_EXERCISE_: Give the data below again exactly as written, without its pictures.

_RAW DATA_:

•••••

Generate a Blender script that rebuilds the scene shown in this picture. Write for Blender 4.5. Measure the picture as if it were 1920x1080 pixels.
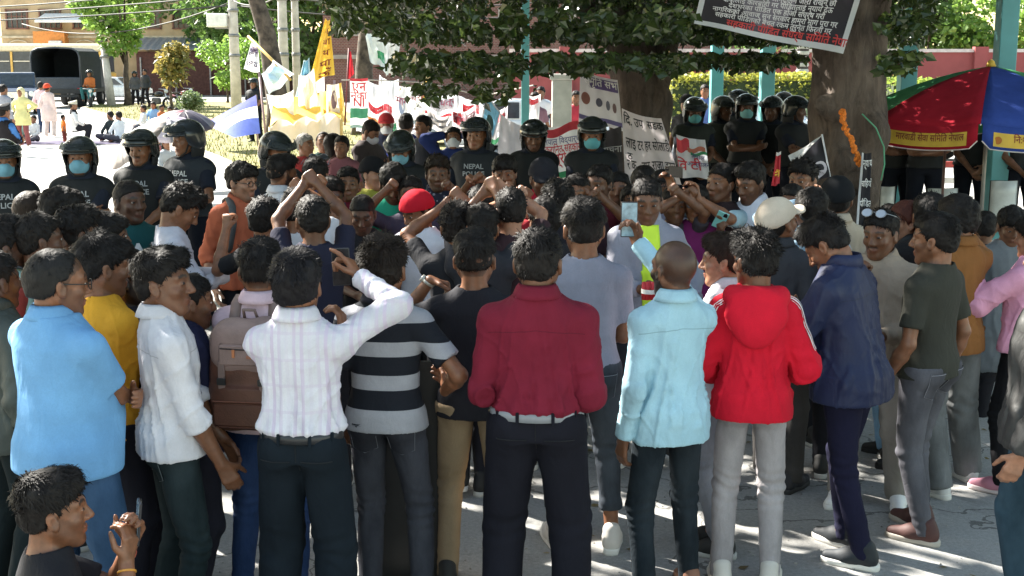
import bpy, math, random
import numpy as np
from mathutils import Vector, Matrix, Euler
from mathutils.bvhtree import BVHTree

for _o in list(bpy.data.objects):
    bpy.data.objects.remove(_o)
random.seed(7)
RNG = np.random.default_rng(7)
S = bpy.context.scene
COL = S.collection

# ------------------------------------------------------------------ camera, sky, sun, exposure
CAM_H, TILT, FPX = 2.42, math.radians(10.1), 2400.0
cam_d = bpy.data.cameras.new('camera')
cam_d.sensor_width = 36.0
cam_d.lens = 36.0 * FPX / 1920.0
cam_d.clip_end = 1500
cam = bpy.data.objects.new('camera', cam_d)
COL.objects.link(cam)
cam.location = (0, 0, CAM_H)
cam.rotation_euler = (math.pi / 2 - TILT, 0, 0)
S.camera = cam

SUN_DIR = Vector((-0.62, 0.50, 0.66)).normalized()     # towards the sun
world = bpy.data.worlds.new('World')
S.world = world
world.use_nodes = True
_nt = world.node_tree
_nt.nodes.clear()
_sky = _nt.nodes.new('ShaderNodeTexSky')
_sky.sky_type = 'NISHITA'
_sky.sun_disc = False
_sky.sun_elevation = math.asin(SUN_DIR.z)
_sky.sun_rotation = math.atan2(SUN_DIR.x, SUN_DIR.y)
_sky.air_density = 1.2
_sky.dust_density = 1.0
_bg = _nt.nodes.new('ShaderNodeBackground')
_bg.inputs['Strength'].default_value = 0.094
_wo = _nt.nodes.new('ShaderNodeOutputWorld')
_sky.ozone_density = 0.6
_warm = _nt.nodes.new('ShaderNodeMix')            # warm multiply on the sky colour, in place of a white balance
_warm.data_type = 'RGBA'
_warm.blend_type = 'MULTIPLY'
_warm.inputs[0].default_value = 1.0
_warm.inputs[7].default_value = (1.10, 1.0, 0.80, 1)
_nt.links.new(_sky.outputs[0], _warm.inputs[6])
_nt.links.new(_warm.outputs[2], _bg.inputs[0])
_nt.links.new(_bg.outputs[0], _wo.inputs[0])

sun_d = bpy.data.lights.new('sun', 'SUN')
sun_d.energy = 5.0
sun_d.angle = math.radians(0.6)
sun_d.color = (1.0, 0.95, 0.86)
sun = bpy.data.objects.new('sun', sun_d)
COL.objects.link(sun)
sun.rotation_euler = SUN_DIR.to_track_quat('Z', 'Y').to_euler()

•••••

_EXERCISE OUTPUT_:
Generate a Blender script that rebuilds the scene shown in this picture. Write for Blender 4.5. Measure the picture as if it were 1920x1080 pixels.
import bpy, math, random
import numpy as np
from mathutils import Vector, Matrix, Euler
from mathutils.bvhtree import BVHTree

for _o in list(bpy.data.objects):
    bpy.data.objects.remove(_o)
random.seed(7)
RNG = np.random.default_rng(7)
S = bpy.context.scene
COL = S.collection

# ------------------------------------------------------------------ camera, sky, sun, exposure
CAM_H, TILT, FPX = 2.42, math.radians(10.1), 2400.0
cam_d = bpy.data.cameras.new('camera')
cam_d.sensor_width = 36.0
cam_d.lens = 36.0 * FPX / 1920.0
cam_d.clip_end = 1500
cam = bpy.data.objects.new('camera', cam_d)
COL.objects.link(cam)
cam.location = (0, 0, CAM_H)
cam.rotation_euler = (math.pi / 2 - TILT, 0, 0)
S.camera = cam

SUN_DIR = Vector((-0.62, 0.50, 0.66)).normalized()     # towards the sun
world = bpy.data.worlds.new('World')
S.world = world
world.use_nodes = True
_nt = world.node_tree
_nt.nodes.clear()
_sky = _nt.nodes.new('ShaderNodeTexSky')
_sky.sky_type = 'NISHITA'
_sky.sun_disc = False
_sky.sun_elevation = math.asin(SUN_DIR.z)
_sky.sun_rotation = math.atan2(SUN_DIR.x, SUN_DIR.y)
_sky.air_density = 1.2
_sky.dust_density = 1.0
_bg = _nt.nodes.new('ShaderNodeBackground')
_bg.inputs['Strength'].default_value = 0.094
_wo = _nt.nodes.new('ShaderNodeOutputWorld')
_sky.ozone_density = 0.6
_warm = _nt.nodes.new('ShaderNodeMix')            # warm multiply on the sky colour, in place of a white balance
_warm.data_type = 'RGBA'
_warm.blend_type = 'MULTIPLY'
_warm.inputs[0].default_value = 1.0
_warm.inputs[7].default_value = (1.10, 1.0, 0.80, 1)
_nt.links.new(_sky.outputs[0], _warm.inputs[6])
_nt.links.new(_warm.outputs[2], _bg.inputs[0])
_nt.links.new(_bg.outputs[0], _wo.inputs[0])

sun_d = bpy.data.lights.new('sun', 'SUN')
sun_d.energy = 5.0
sun_d.angle = math.radians(0.6)
sun_d.color = (1.0, 0.95, 0.86)
sun = bpy.data.objects.new('sun', sun_d)
COL.objects.link(sun)
sun.rotation_euler = SUN_DIR.to_track_quat('Z', 'Y').to_euler()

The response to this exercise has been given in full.